At some time in human history, someone accidentally mixed animal fat into the water left over from dousing a fire, and ended up with the precursor of the first, rough soaps. Some of the first pioneers “refined” the process by keeping a pot or kettle full of animal fat drippings, and then pouring water through the ashes from their cabin stove to make potash. Mixing the potash with the fat, then gave them a malleable substance that hardened as it was formed. This “soap” was used for everything from bathing the baby, to doing the laundry. Regardless of how the hands were exposed to it, they usually ended up red, and sore.
Over time, soaps fell into the realm of cosmetics and other such luxuries. Ingredients that were kinder to the skin were substituted, and scents added to appeal to the softer side of women, the prime market for such things.

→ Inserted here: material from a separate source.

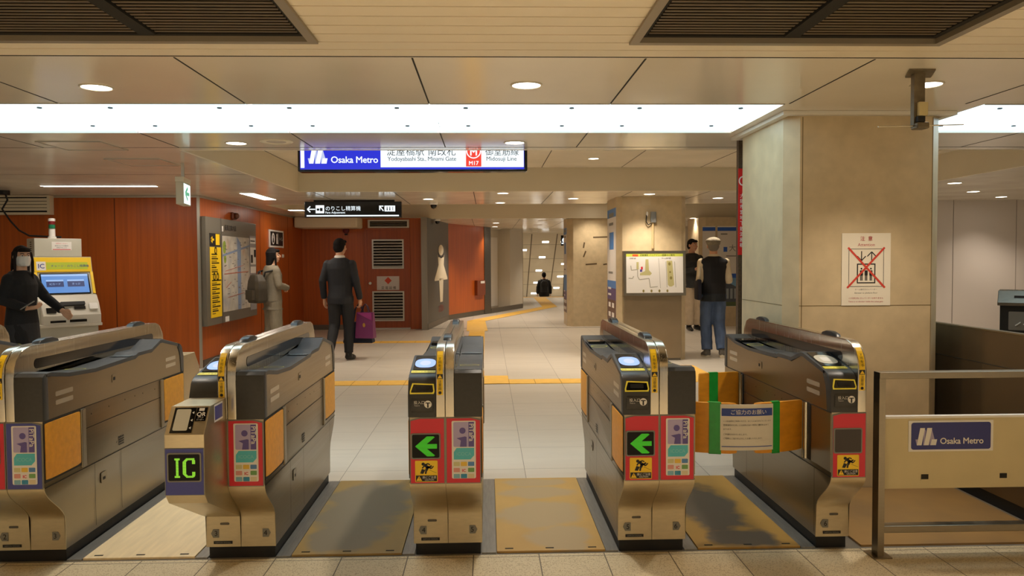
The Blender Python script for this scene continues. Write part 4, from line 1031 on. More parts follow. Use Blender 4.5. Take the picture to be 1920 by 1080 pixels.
# fare adjustment machine, turned towards the hall
pm_ = at(122, 640, Y=9.35)
t = thing('fare_machine', 'grey fare adjustment machine with yellow header and blue touch screen', 'ticket machine', (pm_.x, 9.35, 0), math.radians(42))
M_MACH = mat('grey machine casing', rgb(196, 192, 176), .45, noise=.03, nscale=6)
M_MACHF = mat('light machine front', rgb(206, 200, 186), .4)
w = .31
MB().prism([(-.20, 0), (.42, 0), (.42, 1.48), (.02, 1.48), (-.02, 1.30), (-.13, 1.04), (-.20, .95), (-.22, .70), (-.20, .66)], 'x', -w, w, bev=.008).build('cabinet', M_MACH, t)
MB().box(-w-.01, w+.02, -.30, -.15, .665, .70, bev=.006).build('shelf', M_MACHF, t)
MB().prism([(-.20, .70), (-.30, .70), (-.30, .80), (-.22, .94), (-.14, 1.03), (-.10, 1.03)], 'x', -w+.02, w+.01, bev=.01).build('coin_console', M_MACHF, t)
top = MB(); top.box(-w+.03, w-.09, .06, .42, 1.482, 1.70, bev=.006); top.build('top_box', M_MACH, t)
q = plank('notice', M_WHITE, t, FRONT(-.1, .06, 1.56), 0, 0, .21, .10, .002, .0005)
decal('notice_print', M_RED, q, FRONT(-.1, .06, 1.56), [('r', .01, .004, .20, .012), ('t', '切符はこちらへ', .105, .072, .018, 'CENTER')], lift=.003)
decal('notice_print', M_INK, q, FRONT(-.1, .06, 1.56), [('t', '防犯カメラ作動中', .105, .045, .018, 'CENTER'), ('t', '係員が対応します', .105, .024, .014, 'CENTER')], lift=.003)
fr = frame((0, -.02, 1.30), (1, 0, 0), (0, .04, .18))
q = plank('header', M_YEL, t, fr, -w+.01, .0, w-.01, .175, .012, .001, .008)
decal('header_band', mat('lime band', rgb(190, 206, 60), .4), q, fr, [('r', -w+.13, .03, w-.05, .115)], lift=.0136)
decal('header_logo', M_WHITE, q, fr, [('r', -w+.03, .02, -w+.125, .125)], lift=.0138)
decal('lettering', mat('indigo ink', rgb(40, 60, 140), .4), q, fr, [('t', 'IC', -w+.078, .045, .075, 'CENTER', .02), ('t', 'チャージ・のりこし精算機', .07, .058, .034, 'CENTER')], lift=.0145)
fr = frame((0, -.13, 1.04), (1, 0, 0), (0, .11, .26))
f_ = MB(); q = decal('screen_frame', M_YEL, t, fr, [('r', -w+.0, 0, -w+.03, .28), ('r', w-.03, 0, w, .28)], lift=.003, thick=.01)
s_ = plank('screen_bezel', M_GLOSSBLK, t, fr, -w+.05, .0, w-.05, .262, .01, .001, .006)
decal('screen', glow('blue screen', (.10, .26, .62, 1), .75), s_, fr, [('r', -w+.065, .014, w-.065, .25)], lift=.0115)
decal('screen_bar', glow('pale screen', (.35, .55, .9, 1), .7), s_, fr, [('r', -w+.065, .225, w-.065, .25), ('r', -.2, .16, -.02, .18), ('r', .02, .16, .2, .18)], lift=.0122)
decal('screen_button', glow('dark screen', (.03, .05, .16, 1), .6), s_, fr, [('r', -.2, .09, -.02, .16), ('r', .02, .09, .2, .16)], lift=.0122)
decal('button_text', glow('pale screen', (.35, .55, .9, 1), .7), s_, fr, [('t', 'ICカード', -.11, .115, .03, 'CENTER'), ('t', 'きっぷ', .11, .115, .03, 'CENTER')], lift=.013)
fr = frame((0, -.30, .80), (1, 0, 0), (0, .08, .14))
decal('slot', M_GLOSSBLK, t, fr, [('r', -.12, .045, -.02, .085), ('r', .04, .07, .16, .11), ('r', -.25, .03, -.15, .10)], lift=.012)
plank('card_tray', M_BLACK, t, fr, -.10, .12, .16, .165, .03, .0, .01)
plank('card_tray_pad', M_WHITE, t, fr, .20, .06, .29, .14, .03, .0, .01)
fr = FRONT(0, -.30, .70)
decal('slot', M_GLOSSBLK, t, fr, [('r', -.22, .02, -.06, .045), ('r', -.02, .02, .16, .05)], lift=.012)
MB().lathe([(.045, 0), (.045, .02), (.035, .025), (.035, .12), (.045, .12)], -.06, .2, 1.70).build('tower_base', M_WHITE, t, True)
MB().lathe([(.036, 0), (.036, .045)], -.06, .2, 1.822).build('tower_green', mat('green lens', rgb(30, 120, 80), .3), t, True)
MB().lathe([(.036, 0), (.036, .04)], -.06, .2, 1.868).build('tower_red', mat('red lens', rgb(120, 20, 26), .3), t, True)
MB().lathe([(.038, 0), (.038, .028), (.02, .034)], -.06, .2, 1.909).build('tower_cap', M_WHITE, t, True)
decal('side_panel', M_SEAM, t, frame((-w, .1, 0), (0, -1, 0), (0, 0, 1)), [('l', -.25, .9, .05, .9, .005), ('l', .05, .05, .05, .9, .005)], lift=.002)
decal('vent_slots', M_SEAM, t, frame((-w+.03, .2, 0), (0, -1, 0), (0, 0, 1)), [('r', -.06, 1.55+.025*k, .02, 1.56+.025*k) for k in range(5)], lift=.002)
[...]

Proctor and Gamble, established in 1837, were hard at their business, boiling soap in large kettles and pouring it into frames to be hardened and cut into bars. But there had to be something more. Clean things were white. They wanted a soap that was as white as its purpose- to clean what it washed.
In 1878, after tinkering for years with dozens of formulas, James N. Gamble announced the creation of P&G White Soap. But his partner Harley Proctor thought it deserving of a better name. He found his inspiration in church, when the minister read out Psalms 45:8, “All thy garments smell of myrrh and aloes and cassia, out of the ivory palaces whereby they have made thee glad.”
The bar sold modestly well, and then suddenly, Proctor and Gamble began getting a flood of orders for “that soap that floats”. As it turned out, a workman had gone to lunch and left his soap making machine running. The batch of soap had been beaten much longer than usual, but because there was no damage to the ingredients, the foreman ordered it poured, molded, and cut as usual. Only after some extensive searching, did the company discover that this accident was responsible for the amazing phenomenon that consumers had reported. Today, a small amount of air is beat into the mixture, to produce the same floatation.